Waste not, want not, that's the Sarlacc's philosophy.
So like I said, I didn't see many panels, the Con this year for me was almost entirely about roaming the exhibit hall and waiting. I did see a lot of great costumes. Almost immediately on Thursday, I ran into this girl;
"You again!" I said the moment I saw her. I've now run across her three years in a row at the Con, the girl who makes her dress out of the enormous bag they give you to hold the Con schedule and souvenir book in.
2010
2011
I actually saw a couple other girls this year wearing bag dresses, but they were always bags from previous years and not as well made. The original Bag Girl, let's call her, always uses this bag from the current year, and mind you, I ran into her early Thursday morning, which means after she got the bag the night before she made an entire dress for the next day. You can see this year she even made a scaled skirt that kept the image advertised on the bag.
I was at the Con early every morning. I wanted to go to portfolio review, which is where a variety of publishers basically give job interviews to artists and writers--mainly artists. I did two interviews, I don't know yet if anything will come of them. Thursday there was simply no panel I wanted to see--at least, not one that happened early enough for me. I wish I could've gone to the RiffTrax panel.
Joss Whedon at this point could probably be called King of the Con. I got to the Con at 9am on Friday, which was much too late to get into the Firefly anniversary panel scheduled for 12:30. I overheard one girl complaining, "They're stopping us at twenty thousand!"
I ran into this girl dressed as Kaylee from Firefly (I'm not sure who her friend's supposed to be) on the trolley Saturday evening and she told me the reason the Firefly panel was held in the woefully inadequate Ballroom 20 upstairs, which seats 4,500, instead of Hall H, which can hold 6,500, was that Hall H was reserved only for promoting upcoming media. This is an example of some rather inflexible thinking on the part of administration, if you ask me. In any case, it seems like Firefly fandom, instead of waning in the years since the show's cancellation only seems to be getting bigger, and I think it's only partially due to the success of Whedon's The Avengers.
The life size trolls at Weta's booth were really impressive.
On Saturday, I wanted to get into Hall H to see the Hobbit presentation. I got up at 6:30 am and got to the Con at around 9am. For some reason I didn't feel like I needed to hurry--I wanted to see the Django Unchained panel early in the day in Hall H and the Hobbit panel was scheduled for 2:30pm. Somehow I didn't reckon on so many people willing to sit through so many panels to see the Hobbit panel because not only did I not get into Django Unchained, the people in Hall H didn't leave when that was over because The Hobbit was their only objective all along. I waited in line from 9am to 2:30pm. Which would've felt like a waste of time, except I met a really nice girl from Austin named Katie who was waiting to see the Iron Man 3 panel scheduled after The Hobbit. Katie's more hardcore into comics and cons than anyone I've ever talked to, and while I was with her she briefly texted a friend of hers who was at another Con in another state trying to acquire for her rare, Junior Justice League comics from the 1980s that had never been collected in trade form. She told me about seeing a panel for the latest of the Ninja Turtles reboots, a television series, not the Michael Bay movie. It seems like Ninja Turtle reboots are coming so frequently nowadays--in the past five years, there was another unrelated to each other TV series and movie. Katie said this new one sounded like it might be good and made an effort to pay homage to the old series, using one of the voice actors and having a theme song resembling the old one. I was really into Ninja Turtles when I was a kid, but it's something I have more trouble reconnecting with than anything else I enjoyed in my childhood. I suspect if a new series works, it'll be because of an adult working from an impression of the series as remembered than how it actually was.

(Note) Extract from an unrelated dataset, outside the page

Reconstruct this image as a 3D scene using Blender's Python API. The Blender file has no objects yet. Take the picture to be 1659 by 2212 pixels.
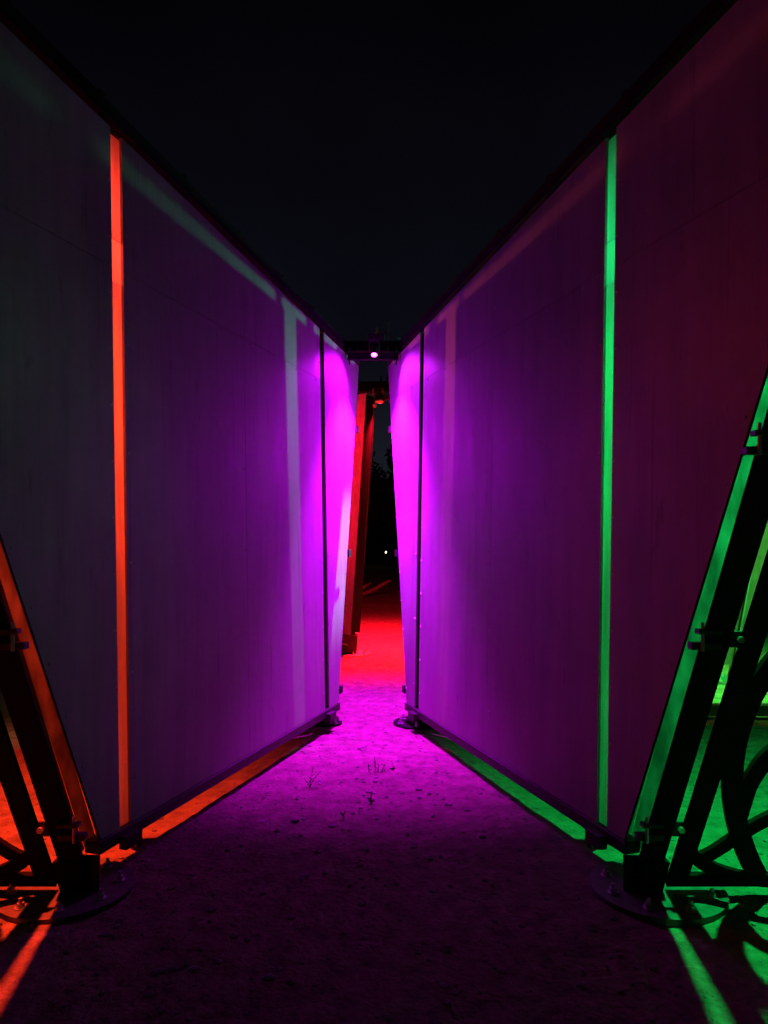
import bpy, bmesh, math, random
from mathutils import Vector, Matrix, noise

SC = bpy.context.scene
COL = SC.collection
random.seed(7)

# ------------------------------------------------------------------ camera
F = 1597.0            # focal length in units of a 1659-wide frame
CX, HY = 829.5, 1170.0
EYE = 1.5
cd = bpy.data.cameras.new('camera')
cam = bpy.data.objects.new('camera', cd)
COL.objects.link(cam)
cam.location = (0, 0, EYE)
cam.rotation_euler = (math.radians(90), 0, 0)
cd.sensor_fit = 'HORIZONTAL'
cd.sensor_width = 36.0
cd.lens = 36.0 * F / 1659.0
cd.shift_y = (HY - 1106.0) / 1659.0
cd.clip_start = 0.05
cd.clip_end = 2000
SC.camera = cam

# ------------------------------------------------------------------ world: night sky
wd = bpy.data.worlds.new('World')
SC.world = wd
wd.use_nodes = True
nt = wd.node_tree
nt.nodes.clear()
wo = nt.nodes.new('ShaderNodeOutputWorld')
bg = nt.nodes.new('ShaderNodeBackground')
tc = nt.nodes.new('ShaderNodeTexCoord')
sx = nt.nodes.new('ShaderNodeSeparateXYZ')
rp = nt.nodes.new('ShaderNodeValToRGB')
nt.links.new(tc.outputs['Generated'], sx.inputs[0])
nt.links.new(sx.outputs['Z'], rp.inputs[0])
sn = nt.nodes.new('ShaderNodeTexNoise')
sn.inputs['Scale'].default_value = 2.6
sn.inputs['Detail'].default_value = 5
nt.links.new(tc.outputs['Generated'], sn.inputs['Vector'])
sr = nt.nodes.new('ShaderNodeValToRGB')
sr.color_ramp.elements[0].position = 0.3
sr.color_ramp.elements[0].color = (0.55, 0.55, 0.60, 1)
sr.color_ramp.elements[1].position = 0.72
sr.color_ramp.elements[1].color = (1.3, 1.3, 1.25, 1)
nt.links.new(sn.outputs['Fac'], sr.inputs[0])
sm = nt.nodes.new('ShaderNodeMix')
sm.data_type = 'RGBA'
sm.blend_type = 'MULTIPLY'
sm.inputs[0].default_value = 1.0
nt.links.new(rp.outputs[0], sm.inputs[6])
nt.links.new(sr.outputs[0], sm.inputs[7])
nt.links.new(sm.outputs[2], bg.inputs[0])
nt.links.new(bg.outputs[0], wo.inputs[0])
cr = rp.color_ramp
cr.elements[0].position = 0.0
cr.elements[0].color = (0.0125, 0.0140, 0.0200, 1)
cr.elements[1].position = 0.62
cr.elements[1].color = (0.0007, 0.0007, 0.0012, 1)
for p, c in ((0.14, (0.0088, 0.0096, 0.0150)), (0.27, (0.0042, 0.0042, 0.0082)), (0.42, (0.0022, 0.0022, 0.0044))):
    e = cr.elements.new(p)
    e.color = (*c, 1)
bg.inputs['Strength'].default_value = 1.0

SC.view_settings.view_transform = 'Standard'
SC.view_settings.look = 'None'
SC.view_settings.exposure = 0
SC.view_settings.gamma = 1
SC.cycles.max_bounces = 8
SC.cycles.diffuse_bounces = 2
SC.cycles.use_denoising = True
SC.cycles.sample_clamp_indirect = 4

# lamp strengths (each belongs to a floodlight built further down)
P_MAGENTA, P_MAGENTA_LENS = 2500, 8
P_RED_FAR = 11000
P_GREEN, P_GREEN_BACK = 420, 80
P_RED, P_RED_BACK = 860, 90
C_MAGENTA = (0.64, 0.003, 1.0)
C_GREEN = (0.004, 1.0, 0.16)
C_GREEN_BACK = (0.02, 1.0, 0.10)
C_ORANGE = (1.0, 0.042, 0.012)
C_RED = (1.0, 0.003, 0.022)

# ------------------------------------------------------------------ materials
def new_mat(name):
    m = bpy.data.materials.new(name)
    m.use_nodes = True
    n = m.node_tree.nodes
    return m, m.node_tree, n['Principled BSDF']

def coords(t, scale=(1, 1, 1), kind='Object'):
    c = t.nodes.new('ShaderNodeTexCoord')
    mp = t.nodes.new('ShaderNodeMapping')
    mp.inputs['Scale'].default_value = scale
    t.links.new(c.outputs[kind], mp.inputs[0])
    return mp.outputs[0]

def noise_node(t, vec, scale, detail=6, rough=0.6):
    n = t.nodes.new('ShaderNodeTexNoise')
    n.inputs['Scale'].default_value = scale
    n.inputs['Detail'].default_value = detail
    n.inputs['Roughness'].default_value = rough
    t.links.new(vec, n.inputs['Vector'])
    return n.outputs['Fac']

def ramp(t, fac, stops):
    r = t.nodes.new('ShaderNodeValToRGB')
    e = r.color_ramp.elements
    e[0].position, e[0].color = stops[0][0], (*stops[0][1], 1)
    e[1].position, e[1].color = stops[-1][0], (*stops[-1][1], 1)
    for p, c in stops[1:-1]:
        x = e.new(p)
        x.color = (*c, 1)
    t.links.new(fac, r.inputs[0])
    return r.outputs[0]

def bump(t, b, fac, strength, dist):
    n = t.nodes.new('ShaderNodeBump')
    n.inputs['Strength'].default_value = strength
    n.inputs['Distance'].default_value = dist
    t.links.new(fac, n.inputs['Height'])
    t.links.new(n.outputs[0], b.inputs['Normal'])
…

Katie was also a big fan of Star Trek: The Next Generation when she was a kid and I mentioned to her these pictures I got of LeVar Burton, Brent Spiner, and Marina Sirtis on Friday;
Okay, that's about all I have time for to-day. I'll leave you with this video of the belly dancers of the Adrian Empire which was incredibly awkward video to take I'll admit. They were all facing the wall and when I walked over I felt uncomfortably like they were dancing just for me. The knock out on the left gave me a smile once that seemed to say, "This is my empowering public display of sexiness of which you are partaking," and when I smiled back she stopped smiling abruptly as it felt more like a "moment" than I think either of us really wanted.